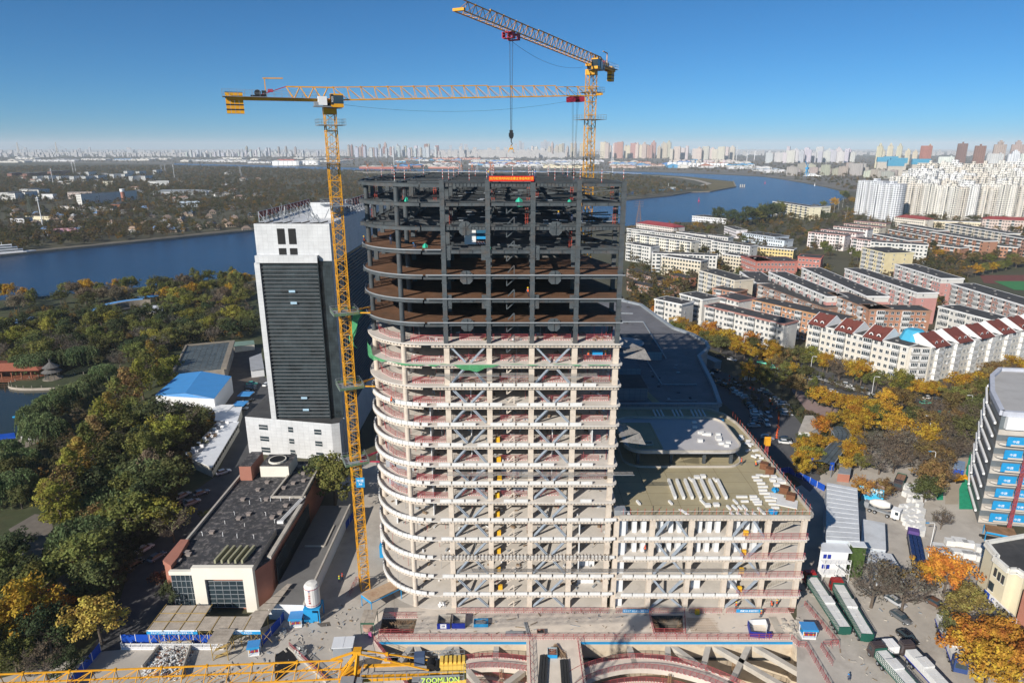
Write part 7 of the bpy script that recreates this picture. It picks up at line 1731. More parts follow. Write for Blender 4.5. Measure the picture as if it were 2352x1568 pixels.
row([(2140,592),(2200,600),(2260,608),(2352,612),(2170,650)],15,[('round','gold'),('round','rust'),('sparse','brown'),('round','olive')],(4.4,5.6),'# tree around the sports field','sports field trees')
# masses beyond the river
pts=[]
random.seed(77)
FAR_L=[G(*p)for p in[(-700,640),(-200,600),(0,583),(300,554),(583,526),(1442,456),(1543,446),(1587,439),(1629,437),(1560,420),(1484,406),(1378,401),(1100,399),(760,393),(600,387),(400,382),(0,384),(-900,386)]]
def gpts(P,n,rad=4.0,y0=0):
 xs_=[p[0]for p in P];ys_=[p[1]for p in P];out=[]
 while len(out)<n:
  y=min(ys_)+(max(ys_)-min(ys_))*rnd()**1.25;x=U(max(min(xs_),-y*.95),min(max(xs_),y*.95))
  if not inpoly(x,y,P):continue
  q=noise.noise(Vector((x*.006,y*.006,0)))
  if q<-.28 and rnd()<.75:continue
  out.append((x,y,0))
 return out
scatter('far_bank_woodland',gpts(FAR_L,15000),3.6,6.2)
PEN=[G(*p)for p in[(-900,385),(0,383),(400,379.5),(400,376),(0,374),(-900,374)]]
scatter('distant_woodland',gpts([G(*p)for p in[(0,372.5),(700,381),(1100,390),(1378,393),(1500,393),(1700,399),(1800,411),(1895,428),(1950,440),(2352,440),(2352,362),(0,362)]],6500),4,7)
EST_P=[G(*p)for p in[(1445,530),(1700,512),(1800,500),(1950,470),(2400,520),(2400,590),(2235,615),(2200,690),(2150,720),(2000,700),(1700,690),(1600,720),(1500,740),(1445,720)]]
scatter('estate_trees',gpts(EST_P,1700),3.0,5.0)
scatter('park_undergrowth',gpts([G(*p)for p in[(-60,740),(560,650),(584,780),(400,810),(360,880),(240,842),(-60,860)]],700)+gpts([G(*p)for p in[(330,960),(420,900),(480,960),(505,1000),(430,1110),(380,1220),(260,1380),(180,1420),(170,1350),(200,1180),(260,1060)]],500)+gpts([G(*p)for p in[(100,960),(240,890),(330,960),(200,1180),(120,1170),(90,1080)]],120),1.6,2.8)
scatter('verge_shrubs',gpts([G(*p)for p in[(1560,770),(1700,800),(1860,860),(2100,935),(2100,945),(1860,880),(1700,815),(1560,785)]],160)+gpts([G(*p)for p in[(1610,850),(1700,930),(1860,985),(1860,1000),(1880,1100),(1960,1060),(2000,1010),(1800,925),(1700,880)]],160),.8,1.5)
# ================================================================== SITE EQUIPMENT
random.seed(61)
def zz(ox,oy,s):return lambda x,y,z=0.0:G((ox+x/s)/1.7415,(oy+y/s)/1.7415,z)
A5=zz(1100,2350,2.94);A6=zz(2500,2350,2.94);A3=zz(1400,2000,2.138);AP=zz(2300,1900,1.887);AC=zz(2400,1200,1.96);AR_=zz(3150,1200,1.9598);AD=zz(3050,1900,1.887);AY=zz(3500,2050,3.485)
m_navy=mat('dark_blue_paint',(.01,.03,.28),rough=.5,var=.08)
def openbox(b,x0,x1,y0,y1,z0,z1,t=.08,m=0,fm=None):
 b.box(x0,x1,y0,y0+t,z0,z1,m if fm is None else fm);b.box(x0,x1,y1-t,y1,z0,z1,m);b.box(x0,x0+t,y0+t,y1-t,z0,z1,m);b.box(x1-t,x1,y0+t,y1-t,z0,z1,m);b.box(x0+t,x1-t,y0+t,y1-t,z0,z0+.05,m)
def skip(lab,x,y,w,d,h,front,body,sign=False,fill=None):
 o=thing('site_skip',lab,'skip',(x,y,.005),U(-.03,.03));b=MB();openbox(b,0,w,0,d,.02,h,.08,0,1);part('tub',b,[body,front],o,loc=(0,0,0))
 if sign:part('sign_plate',MB().box(w*.25,w*.72,-.04,-.005,.2,h*.95),m_whitep,o,loc=(0,0,0));text('中建',.35,m_txtb,o,(w*.48,-.06,h*.55),(R(90),0,0))
 if fill:
  b=MB()
  for _ in range(16):b.beam((U(.2,w*.4),U(.2,d-.2),h*.6+U(0,.25)),(U(w*.6,w-.1),U(.2,d-.2),h*.7+U(0,.3)),U(.06,.14),.08)
  stuff(part('scrap',b,fill,o,loc=(0,0,0)))
 return o
sx,sy=G(1004,1444);skip('deep blue fronted steel skip with a white sign plate',sx,sy,2.7,2.9,1.35,m_navy,m_conc,True)
sx,sy=G(1038,1443);skip('deep blue fronted steel skip without a sign, next to the signed one',sx,sy,2.75,2.9,1.3,m_navy,m_conc)
sx,sy=G(1088,1440);skip('light blue shallow skip full of long steel pipes',sx,sy,3.0,1.8,.75,m_skyblue,m_skyblue,False,m_grey)
sx,sy=A6(1690-0,0)if False else G(1270,1468);sx,sy=A3(1600,1160);skip('small rusty skip of scrap near the long red fence',sx,sy,1.5,1.2,.7,m_conc,mat('rust_skip',(.25,.12,.09)),False,m_dark)
sx,sy=A3(1690,1350);skip('pale blue tub full of rusty steel ends on the walkway between the pits',sx,sy,1.9,2.1,.8,m_skyblue,mat('faded_blue',(.35,.42,.45)),False,MATS['rust_skip'])
for lab,x0,y0,x1,y1,n in(('bundle of rusty rebar lying between the pits beside the pale blue tub',8.3,106.8,10.6,109.2,40),):
 b=MB()
 for _ in range(70):b.beam((x0+U(0,.9),y1+U(-.5,.3),.1+U(0,.5)),(x0+U(.6,2.6),y0+U(-1,.6),.05+U(0,.2)),.05)
 tag(obj('rebar_bundle',b.mesh('rebar_bundle',MATS['rusty_rebar'])),lab,'rebar')
for k,(a,c)in enumerate(((A3(1630,1330),A3(1600,1563)),(A3(1800,1370),A3(1810,1563)))):
 b=MB()
 for i in range(6):b.beam((a[0]+i*.28,a[1],.15+.12*(i%2)),(c[0]+i*.28,c[1]-3,.15+.12*(i%2)),.26,.26)
 tag(obj('steel_beam_stack',b.mesh('beam_stack',m_dark)),('dark steel beams stacked along the left of the pit walkway','dark steel beams stacked along the middle of the pit walkway')[k],'beams')
b=MB();a=A3(1330,1155);b.box(a[0],a[0]+3.9,a[1],a[1]+.9,.02,.3);b.box(a[0]+.1,a[0]+3.7,a[1]+.1,a[1]+.7,.301,.5);tag(obj('steel_channel',b.mesh('channel',m_grey)),'grey steel channels laid in front of the long red fence','beams')
a,c=A3(1490,1045),A3(1525,1170);tag(obj('long_pipe',MB().beam((*a,.1),(*c,.1),.25,.2).beam((a[0]+.4,a[1],.1),(c[0]+.4,c[1],.1),.2,.2).mesh('pipe',m_grey)),'pair of long grey pipes lying on the site slab','pipes')
a=A3(790,900);b=MB();leaf_quads(b,(a[0],a[1],.3),.8,60,.3);tag(obj('plastic_bag_heap',b.mesh('bags',m_whitep)),'heap of white plastic sheeting beside the round column at ground level','heap')
# open blue and white enclosure
en=thing('panel_enclosure','open ring of white panels with dark blue fronts on the slab before the podium','enclosure',(*A6(1470,560),0))
EP=[A6(1470,575),A6(1650,590),A6(1670,500),A6(1650,390,.8),A6(1500,395,.8),A6(1440,440)]
for i,(p,q)in enumerate(zip(EP,EP[1:]+EP[:1])):part('panel',MB().beam((*p,.65),(*q,.65),.1,1.25),m_navy if i in(0,5)else m_white,en)
a=A6(1665,585);part('panel',MB().box(a[0],a[0]+1.1,a[1],a[1]+.8,0,.8),m_navy,en)
# recess with timber forms and mesh mat on the slab
a=A6(790,520);b=MB()
for k in range(14):b.beam((a[0]+k*.42,a[1],.03),(a[0]+k*.38-.4,a[1]+4.4,.03),.05,.04)
for k in range(9):b.beam((a[0]-.1,a[1]+k*.5,.05),(a[0]+5.8,a[1]+k*.5,.05),.05,.04)
stuff(tag(obj('rebar_mat',b.mesh('rebar_mat',MATS['rusty_rebar'])),'flat rusty rebar mat on the slab right of the square shaft','rebar'))
b=MB();a=A6(1700,350);c=A6(1800,560)
for k in range(16):f=k/16;x=a[0]+(c[0]-a[0])*f;y=a[1]+(c[1]-a[1])*f;b.beam((x-.2,y,.1),(x+1.4,y+.1,.1),.14,.12)
for k in range(26):x,y=A6(U(1850,2050),U(360,540));b.box(x-.3,x+.3,y-.2,y+.2,.01,U(.15,.7))
tag(obj('broken_concrete',b.mesh('broken_concrete',m_conc)),'ladder like timber forms and broken concrete at the right end of the slab','rubble')
# silos
m_silo=mat('silo_white',(.72,.70,.66),rough=.5,var=.04,dirt=(.45,.38,.3),dirt_amt=.3,dirt_scale=.6)
for i,(x,y,lab,rd)in enumerate(((-42.1,117.6,'white mortar silo on a blue base in the open yard',.0),(-30.6,140.5,'white mortar silo with red bands behind the crane mast',1),(-29.6,146.5,'second white mortar silo, hidden behind the one at the crane mast',1))):
 s_=thing('mortar_silo',lab,'silo',(x,y,0))
 b=MB();b.box(-1.7,.2,-1.6,1.6,0,3.4);b.beam((.2,-1.5,3.3),(1.6,-1.5,3.3),.15);b.box(.2,1.7,-1.6,1.6,3.1,3.4);b.beam((1.6,-1.5,0),(1.6,-1.5,3.1),.2);b.beam((1.6,1.5,0),(1.6,1.5,3.1),.2);b.box(.25,1.3,-1.7,-1.62,.5,2.6);part('base_frame',b,m_skyblue,s_,loc=(0,0,0))
 part('drum',MB().lathe([(.4,3.42),(1.55,3.7),(1.55,8.2),(1.2,8.7),(.1,8.9)],20),m_silo,s_,loc=(0,0,0))
 for z in(4.0,7.9):part('red_band',MB().lathe([(1.57,z),(1.57,z+.12)],20),m_redc,s_,loc=(0,0,0))
 for k,ch in enumerate('干混砂浆罐'):text(ch,.5,m_txtr,s_,(-.15,-1.59,7.2-k*.58),(R(90),0,0))
 text('◎',.5,m_txtb,s_,(-.15,-1.59,7.75),(R(90),0,0))
# booths
def booth(lab,x,y,w,d,h,rz=0):
 o=thing('safety_booth',lab,'booth',(x,y,0),rz);part('roof',MB().box(-w/2-.25,w/2+.25,-d/2-.3,d/2+.2,h,h+.14),m_blueroof,o,loc=(0,0,0));b=MB();b.box(-w/2-.25,w/2+.25,-d/2-.33,-d/2-.301,h-.3,h+.1);part('fascia',b,m_skyblue,o,loc=(0,0,0))
 b=MB();[b.box(sx*w/2-.05,sx*w/2+.05,sy*d/2-.05,sy*d/2+.05,0,h)for sx in(-1,1)for sy in(-1,1)];b.box(-w/2,w/2,-d/2,d/2,0,.25);part('frame',b,m_whitep,o,loc=(0,0,0))
 for r in range(2):
  part('shelf',MB().box(-w/2+.05,w/2-.05,-d/2+.1,d/2-.1,.7+r*.85,.78+r*.85),m_skyblue,o,loc=(0,0,0))
  for k in range(int(w/.3)):part('hanging_kit',MB().box(-w/2+.15+k*.3,-w/2+.3+k*.3,-d/2-.02,-d/2+.08,.85+r*.85,1.4+r*.85),m_txtr if k%3 else m_yel,o,loc=(0,0,0))
booth('striped safety kit booth with blue roof beside the yard silo',-45.2,115.6,2.3,2.0,2.3,.1);booth('small safety kit booth with blue roof at the scaffold canopy corner',-51.0,107.4,1.9,1.6,2.2,.2);booth('safety kit booth with pale blue roof at the right corner of the pit',60.6,112.2,2.6,2.0,2.4,-.05)
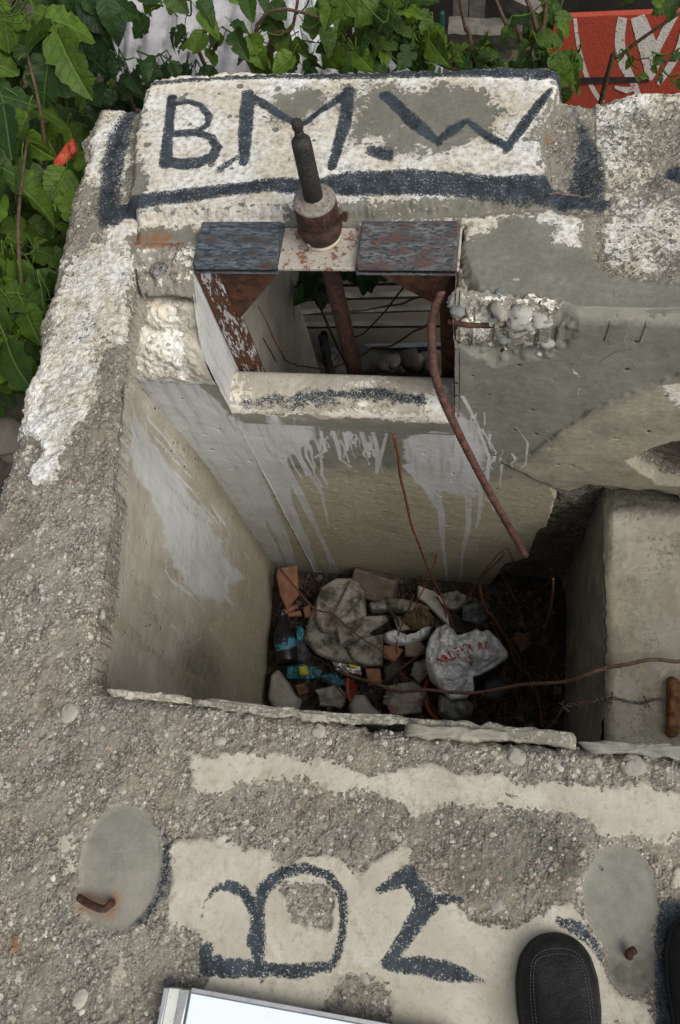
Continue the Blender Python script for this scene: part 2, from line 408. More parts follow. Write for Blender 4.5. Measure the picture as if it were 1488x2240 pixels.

WHAT YOU WILL DO: Which lines include the word "follow"? Copy every one of them.

FINISHED EXERCISE:
Write part 7 of the bpy script that recreates this picture. It picks up at line 1731. More parts follow. Write for Blender 4.5. Measure the picture as if it were 2352x1568 pixels.
Continue the Blender Python script for this scene: part 2, from line 408. More parts follow. Write for Blender 4.5. Measure the picture as if it were 1488x2240 pixels.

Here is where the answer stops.